Le barrage de police qui bloque la chaussée de Bruxelles est si accueillant qu’on dirait qu’il a été construit par un castor. Sous les yeux de cette unique fourgonnette, la procession dominicale semble suivre son cours habituel. La marée jaune et bleue ruisselle jusqu’au point de rendez-vous des habitués, devant l’entrée du stade Joseph Marien, où le parc Duden dépose les supporters arrivant de l’autre côté de la ville. Il est un peu plus de midi, l’heure du concours de celui ou celle qui saura porter le plus de chopes avec ses deux mains. Six semble être une base, huit pour les plus téméraires. Des verres qui tanguent ivres jusqu’à la tribune Est où attendent les chanceux qui n’ont pas eu à aller chercher de quoi étancher leur soif. C’est ici, debout, que l’on m’avait dit de venir prendre une piqûre de « vrai football ». Un terme rempli d’une sincère nostalgie quand il sort de la bouche de passionnés, teinté de démagogie quand il est employé par des personnalités plus politiques. Il est à peu près 12h45 quand les joueurs de l’Union intensifient leur échauffement et je n’ai pas besoin de plus de temps pour comprendre qu’en effet, ici, il se passe quelque chose de spécial.
Venu avec son frère, son papa et un homme qui pourrait tout à fait être son oncle, un petit garçon vêtu d’un maillot du Real Madrid regarde la foule bleue et jaune avec de grands yeux curieux.
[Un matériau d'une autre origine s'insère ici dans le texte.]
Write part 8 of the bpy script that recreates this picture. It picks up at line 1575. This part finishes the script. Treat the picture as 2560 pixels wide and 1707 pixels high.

Accroché à la barbe d’un supporter – qui mettra l’ambiance de la première à la dernière minute – comme on se tient à un cheval, il constate que la tribune pleine chante, sourit, puis touche terre à nouveau dans le monde des enfants. Arrivé bien à l’heure, j’ai pu observer le défilé de la population mieux brassée qu’une bière spéciale. J’ai vu: des bandes de potes aux barbes soigneusement taillées ; des anciens qui ont passé tellement de temps dans cette tribunes que le béton pourrait bien avoir épousé la forme de leurs semelles ; des mamans qui amènent sereinement leurs gosses ; des papas et leurs adolescents qui ne savent pas bien si c’est Teuma ou Lapoussin, mais qui ont mis cinq minutes à apprendre par coeur des chants qui restent en tête assez longtemps pour avoir envie de revenir.
Mais j’ai aussi vu du foot. Une équipe de l’Union qui, une grosse heure durant, a mené la vie dure au matricule 1. J’ai vu des supporters de l’Antwerp sortir une banderole pour souhaiter la bienvenue à aux Jaune et Bleu dans l’élite et les Bhoys de Saint-Gilles leur répondre en scandant « Antwerp ». J’ai respiré de la fumée de cigarette, de la fumée d’autre chose, été aspergé de bière sur le but d’ Undav et j’ai assisté à l’arrivée de Robert, MickJagger du 1060, venu, clope au bec, lancer un « Nous sommes les Saint-Gillois » repris en choeur.
Alors certes, Frey et Benson sont passés par là. Mais c’est un sentiment de plénitude qui m’accompagnait à mon retour à la maison. C’était un vrai moment de foot. En première division. Face à une équipe qui joue la Ligue Europa. Si les joueurs de l’Union faisaient un communiqué pour remercier leurs supporters, ça me choquerait beaucoup moins que ce qu’a fait Bruno Fernandes.